• **EXCERPTED DATA**:

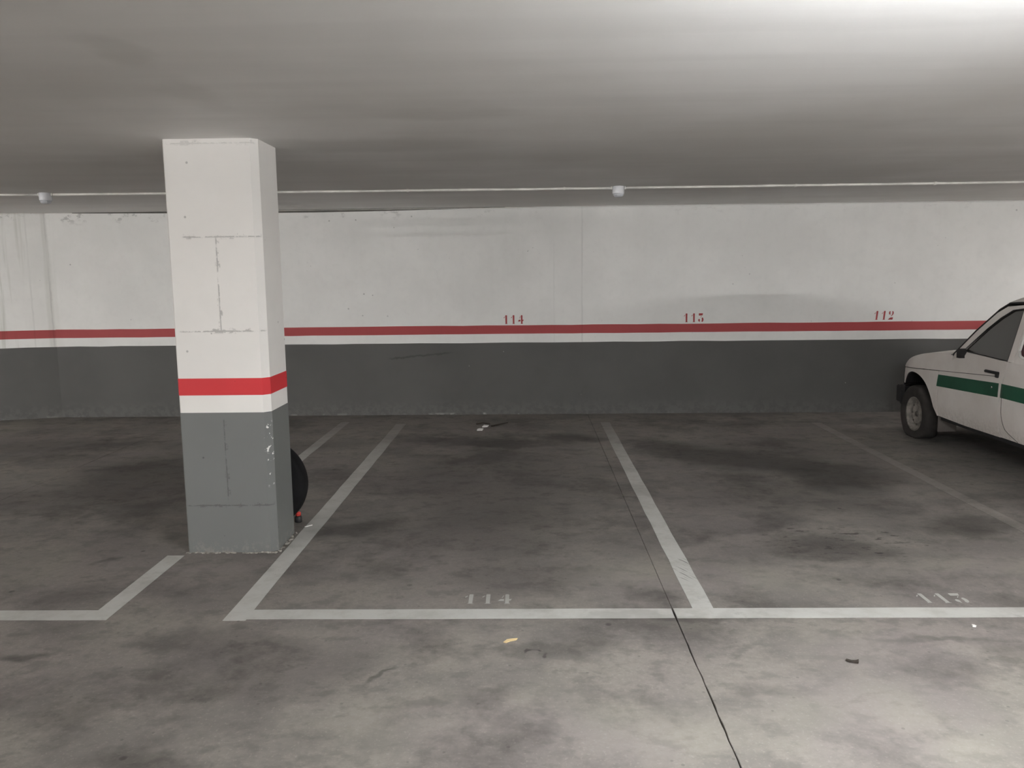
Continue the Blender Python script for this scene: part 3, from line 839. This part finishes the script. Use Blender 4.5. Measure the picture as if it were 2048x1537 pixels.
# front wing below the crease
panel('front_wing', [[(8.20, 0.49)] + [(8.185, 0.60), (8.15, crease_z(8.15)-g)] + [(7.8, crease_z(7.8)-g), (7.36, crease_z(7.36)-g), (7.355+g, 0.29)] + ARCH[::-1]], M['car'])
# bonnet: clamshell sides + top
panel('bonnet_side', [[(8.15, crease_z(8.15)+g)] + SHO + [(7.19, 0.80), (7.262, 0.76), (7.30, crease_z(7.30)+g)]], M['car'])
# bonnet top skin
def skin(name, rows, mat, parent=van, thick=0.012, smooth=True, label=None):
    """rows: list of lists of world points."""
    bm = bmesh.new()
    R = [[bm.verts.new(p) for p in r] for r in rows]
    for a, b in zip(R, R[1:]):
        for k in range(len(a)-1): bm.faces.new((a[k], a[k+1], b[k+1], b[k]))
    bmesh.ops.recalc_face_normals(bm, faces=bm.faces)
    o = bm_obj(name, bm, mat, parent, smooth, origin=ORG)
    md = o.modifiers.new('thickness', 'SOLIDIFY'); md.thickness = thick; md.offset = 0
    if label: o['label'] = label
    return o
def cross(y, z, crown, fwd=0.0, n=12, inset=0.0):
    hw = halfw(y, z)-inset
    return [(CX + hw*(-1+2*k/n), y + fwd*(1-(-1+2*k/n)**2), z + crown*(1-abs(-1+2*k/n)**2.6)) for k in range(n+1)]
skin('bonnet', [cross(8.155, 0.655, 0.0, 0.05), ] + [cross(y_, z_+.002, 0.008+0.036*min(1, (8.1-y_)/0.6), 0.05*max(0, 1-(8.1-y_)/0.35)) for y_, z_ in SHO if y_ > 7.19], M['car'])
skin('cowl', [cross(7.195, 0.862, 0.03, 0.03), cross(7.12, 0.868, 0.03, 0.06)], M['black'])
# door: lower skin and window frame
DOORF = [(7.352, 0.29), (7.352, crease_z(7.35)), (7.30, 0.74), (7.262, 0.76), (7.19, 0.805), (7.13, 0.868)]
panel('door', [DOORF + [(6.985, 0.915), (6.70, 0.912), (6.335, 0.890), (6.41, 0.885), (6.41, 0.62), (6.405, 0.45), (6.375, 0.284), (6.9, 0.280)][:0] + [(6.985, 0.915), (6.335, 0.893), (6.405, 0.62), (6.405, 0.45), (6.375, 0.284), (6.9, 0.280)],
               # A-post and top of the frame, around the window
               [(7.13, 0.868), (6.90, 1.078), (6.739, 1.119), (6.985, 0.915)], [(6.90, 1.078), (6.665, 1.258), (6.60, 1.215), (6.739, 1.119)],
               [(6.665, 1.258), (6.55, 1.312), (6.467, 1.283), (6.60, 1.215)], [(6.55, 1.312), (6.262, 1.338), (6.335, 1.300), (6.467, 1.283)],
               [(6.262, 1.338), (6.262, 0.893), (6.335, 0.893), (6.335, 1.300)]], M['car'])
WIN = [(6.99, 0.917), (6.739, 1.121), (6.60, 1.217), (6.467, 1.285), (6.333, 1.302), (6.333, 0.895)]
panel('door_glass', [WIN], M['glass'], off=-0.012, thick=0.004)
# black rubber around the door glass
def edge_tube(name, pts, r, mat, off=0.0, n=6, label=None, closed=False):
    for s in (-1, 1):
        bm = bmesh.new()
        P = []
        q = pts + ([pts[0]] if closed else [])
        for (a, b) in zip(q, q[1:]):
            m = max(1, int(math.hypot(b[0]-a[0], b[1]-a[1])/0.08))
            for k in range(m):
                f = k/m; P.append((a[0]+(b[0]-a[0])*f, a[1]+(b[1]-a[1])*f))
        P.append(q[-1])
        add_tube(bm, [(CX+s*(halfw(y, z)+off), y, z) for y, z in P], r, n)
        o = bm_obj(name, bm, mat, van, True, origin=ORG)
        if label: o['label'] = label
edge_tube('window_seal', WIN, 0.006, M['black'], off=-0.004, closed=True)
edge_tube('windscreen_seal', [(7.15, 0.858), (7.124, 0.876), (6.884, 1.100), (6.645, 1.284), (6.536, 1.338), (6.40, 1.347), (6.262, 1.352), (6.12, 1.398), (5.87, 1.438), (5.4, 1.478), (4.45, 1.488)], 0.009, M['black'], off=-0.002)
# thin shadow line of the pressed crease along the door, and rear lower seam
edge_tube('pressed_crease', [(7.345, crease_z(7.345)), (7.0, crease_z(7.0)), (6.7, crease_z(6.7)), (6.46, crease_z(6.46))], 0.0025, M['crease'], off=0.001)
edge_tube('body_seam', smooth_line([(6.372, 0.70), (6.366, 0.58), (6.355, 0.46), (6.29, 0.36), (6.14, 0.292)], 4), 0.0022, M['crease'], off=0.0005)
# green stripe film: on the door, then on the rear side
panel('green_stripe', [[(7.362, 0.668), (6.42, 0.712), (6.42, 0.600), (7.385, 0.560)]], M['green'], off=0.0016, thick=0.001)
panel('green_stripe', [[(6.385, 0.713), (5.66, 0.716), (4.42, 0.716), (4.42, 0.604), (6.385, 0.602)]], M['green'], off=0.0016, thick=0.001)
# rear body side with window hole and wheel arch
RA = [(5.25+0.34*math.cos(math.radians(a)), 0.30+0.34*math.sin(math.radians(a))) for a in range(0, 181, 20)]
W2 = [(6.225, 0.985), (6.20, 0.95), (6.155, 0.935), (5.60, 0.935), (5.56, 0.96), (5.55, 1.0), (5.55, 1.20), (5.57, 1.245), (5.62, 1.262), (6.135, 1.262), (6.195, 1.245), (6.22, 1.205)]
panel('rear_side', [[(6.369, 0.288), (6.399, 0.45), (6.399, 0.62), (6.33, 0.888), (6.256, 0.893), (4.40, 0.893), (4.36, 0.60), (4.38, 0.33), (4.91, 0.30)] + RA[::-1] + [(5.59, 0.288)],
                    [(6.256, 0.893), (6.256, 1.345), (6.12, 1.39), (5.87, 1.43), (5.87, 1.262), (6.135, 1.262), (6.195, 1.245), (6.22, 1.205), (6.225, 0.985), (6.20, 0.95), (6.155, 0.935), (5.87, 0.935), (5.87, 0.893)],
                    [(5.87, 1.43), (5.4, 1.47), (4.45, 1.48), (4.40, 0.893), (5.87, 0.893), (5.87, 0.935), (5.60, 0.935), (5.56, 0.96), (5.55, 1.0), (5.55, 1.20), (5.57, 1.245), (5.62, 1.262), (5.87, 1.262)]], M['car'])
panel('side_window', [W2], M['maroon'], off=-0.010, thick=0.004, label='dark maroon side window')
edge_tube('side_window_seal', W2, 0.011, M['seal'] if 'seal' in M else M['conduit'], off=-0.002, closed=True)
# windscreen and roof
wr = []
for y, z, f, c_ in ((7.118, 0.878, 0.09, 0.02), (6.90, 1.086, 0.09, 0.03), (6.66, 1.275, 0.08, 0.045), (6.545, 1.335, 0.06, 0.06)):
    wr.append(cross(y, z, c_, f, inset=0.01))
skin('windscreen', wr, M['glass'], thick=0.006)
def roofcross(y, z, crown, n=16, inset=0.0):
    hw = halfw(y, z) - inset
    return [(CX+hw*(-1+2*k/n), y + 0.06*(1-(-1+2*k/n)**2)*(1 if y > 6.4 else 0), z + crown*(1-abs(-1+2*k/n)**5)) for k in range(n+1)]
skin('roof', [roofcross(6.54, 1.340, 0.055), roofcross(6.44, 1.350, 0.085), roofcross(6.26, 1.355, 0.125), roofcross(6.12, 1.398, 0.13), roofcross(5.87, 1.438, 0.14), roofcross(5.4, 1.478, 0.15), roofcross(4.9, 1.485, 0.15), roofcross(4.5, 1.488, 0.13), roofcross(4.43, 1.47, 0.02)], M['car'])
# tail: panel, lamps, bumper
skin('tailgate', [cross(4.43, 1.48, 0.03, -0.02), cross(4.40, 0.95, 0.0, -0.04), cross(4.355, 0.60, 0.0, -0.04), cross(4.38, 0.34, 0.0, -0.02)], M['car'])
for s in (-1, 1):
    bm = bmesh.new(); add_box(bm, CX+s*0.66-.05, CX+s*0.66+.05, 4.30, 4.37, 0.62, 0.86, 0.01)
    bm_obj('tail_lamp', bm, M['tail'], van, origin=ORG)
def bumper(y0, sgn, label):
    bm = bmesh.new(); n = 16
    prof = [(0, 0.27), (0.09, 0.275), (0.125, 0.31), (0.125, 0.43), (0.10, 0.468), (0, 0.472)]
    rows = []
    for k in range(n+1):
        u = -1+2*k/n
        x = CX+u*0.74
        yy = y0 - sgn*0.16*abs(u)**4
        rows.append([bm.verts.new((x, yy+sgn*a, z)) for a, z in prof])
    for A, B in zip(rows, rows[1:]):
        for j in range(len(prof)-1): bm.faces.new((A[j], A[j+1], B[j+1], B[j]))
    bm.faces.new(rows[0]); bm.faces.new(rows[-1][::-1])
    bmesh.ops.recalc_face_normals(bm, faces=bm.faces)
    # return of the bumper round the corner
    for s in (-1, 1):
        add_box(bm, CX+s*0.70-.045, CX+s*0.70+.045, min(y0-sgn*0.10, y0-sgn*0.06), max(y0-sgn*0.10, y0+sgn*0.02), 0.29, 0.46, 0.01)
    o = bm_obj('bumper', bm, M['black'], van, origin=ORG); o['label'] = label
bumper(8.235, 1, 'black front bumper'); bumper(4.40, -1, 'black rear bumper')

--

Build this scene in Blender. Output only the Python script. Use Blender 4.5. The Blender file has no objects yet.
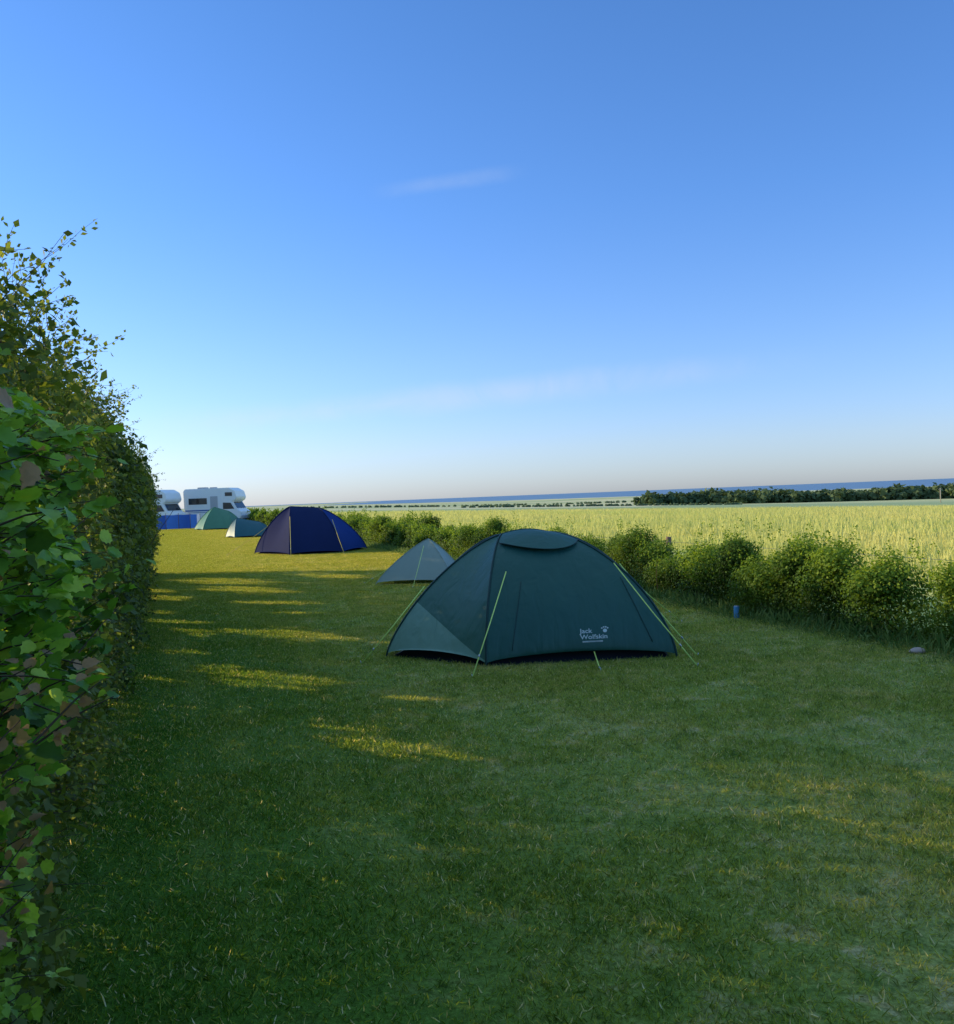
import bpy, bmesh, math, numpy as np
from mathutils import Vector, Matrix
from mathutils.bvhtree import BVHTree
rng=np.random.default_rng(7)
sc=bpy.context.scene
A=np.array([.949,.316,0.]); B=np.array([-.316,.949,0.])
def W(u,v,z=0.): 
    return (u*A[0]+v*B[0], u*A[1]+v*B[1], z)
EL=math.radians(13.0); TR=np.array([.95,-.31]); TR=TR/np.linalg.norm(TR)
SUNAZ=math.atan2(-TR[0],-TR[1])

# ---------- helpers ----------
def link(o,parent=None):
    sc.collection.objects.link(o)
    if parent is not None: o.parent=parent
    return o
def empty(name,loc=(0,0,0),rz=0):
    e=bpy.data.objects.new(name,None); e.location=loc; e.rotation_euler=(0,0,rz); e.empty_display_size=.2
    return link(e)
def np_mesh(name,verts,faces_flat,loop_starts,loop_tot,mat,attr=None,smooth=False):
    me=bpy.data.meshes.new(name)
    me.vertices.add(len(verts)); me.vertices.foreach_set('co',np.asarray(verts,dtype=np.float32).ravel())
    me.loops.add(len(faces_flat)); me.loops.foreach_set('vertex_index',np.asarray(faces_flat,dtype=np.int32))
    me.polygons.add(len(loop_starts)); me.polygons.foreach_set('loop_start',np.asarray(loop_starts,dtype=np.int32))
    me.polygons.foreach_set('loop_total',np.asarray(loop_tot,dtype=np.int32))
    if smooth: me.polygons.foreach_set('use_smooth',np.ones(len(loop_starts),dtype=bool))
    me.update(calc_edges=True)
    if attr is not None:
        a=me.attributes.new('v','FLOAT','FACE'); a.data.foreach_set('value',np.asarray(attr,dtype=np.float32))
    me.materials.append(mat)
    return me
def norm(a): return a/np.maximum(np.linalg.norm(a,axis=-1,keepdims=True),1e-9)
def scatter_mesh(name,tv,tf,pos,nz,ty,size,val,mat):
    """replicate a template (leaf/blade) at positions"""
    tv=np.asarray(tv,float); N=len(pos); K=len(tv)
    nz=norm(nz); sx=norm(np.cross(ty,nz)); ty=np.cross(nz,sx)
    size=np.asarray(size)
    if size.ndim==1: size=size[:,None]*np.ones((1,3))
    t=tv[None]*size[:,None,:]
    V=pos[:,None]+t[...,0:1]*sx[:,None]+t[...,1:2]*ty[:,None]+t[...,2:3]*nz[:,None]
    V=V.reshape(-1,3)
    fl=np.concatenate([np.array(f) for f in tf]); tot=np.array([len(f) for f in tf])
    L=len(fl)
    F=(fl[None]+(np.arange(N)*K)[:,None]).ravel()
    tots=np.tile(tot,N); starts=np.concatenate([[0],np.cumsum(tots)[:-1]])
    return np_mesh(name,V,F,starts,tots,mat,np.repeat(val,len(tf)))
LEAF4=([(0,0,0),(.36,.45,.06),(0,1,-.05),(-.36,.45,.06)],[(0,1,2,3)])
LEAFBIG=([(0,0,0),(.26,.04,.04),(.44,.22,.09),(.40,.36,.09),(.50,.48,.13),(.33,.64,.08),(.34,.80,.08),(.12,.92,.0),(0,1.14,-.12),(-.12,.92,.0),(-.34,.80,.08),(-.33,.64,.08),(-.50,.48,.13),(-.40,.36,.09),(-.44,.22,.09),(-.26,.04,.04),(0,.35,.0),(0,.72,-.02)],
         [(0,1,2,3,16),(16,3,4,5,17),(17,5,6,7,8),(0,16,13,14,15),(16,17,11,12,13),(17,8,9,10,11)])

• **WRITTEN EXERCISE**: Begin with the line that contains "Build this scene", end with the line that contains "SUNAZ=math.atan2(-TR[0],-TR[1])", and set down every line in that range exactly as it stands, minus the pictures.

• **WRITTEN RESPONSE**:
Build this scene in Blender. Output only the Python script. Use Blender 4.5. The Blender file has no objects yet.
import bpy, bmesh, math, numpy as np
from mathutils import Vector, Matrix
from mathutils.bvhtree import BVHTree
rng=np.random.default_rng(7)
sc=bpy.context.scene
A=np.array([.949,.316,0.]); B=np.array([-.316,.949,0.])
def W(u,v,z=0.): 
    return (u*A[0]+v*B[0], u*A[1]+v*B[1], z)
EL=math.radians(13.0); TR=np.array([.95,-.31]); TR=TR/np.linalg.norm(TR)
SUNAZ=math.atan2(-TR[0],-TR[1])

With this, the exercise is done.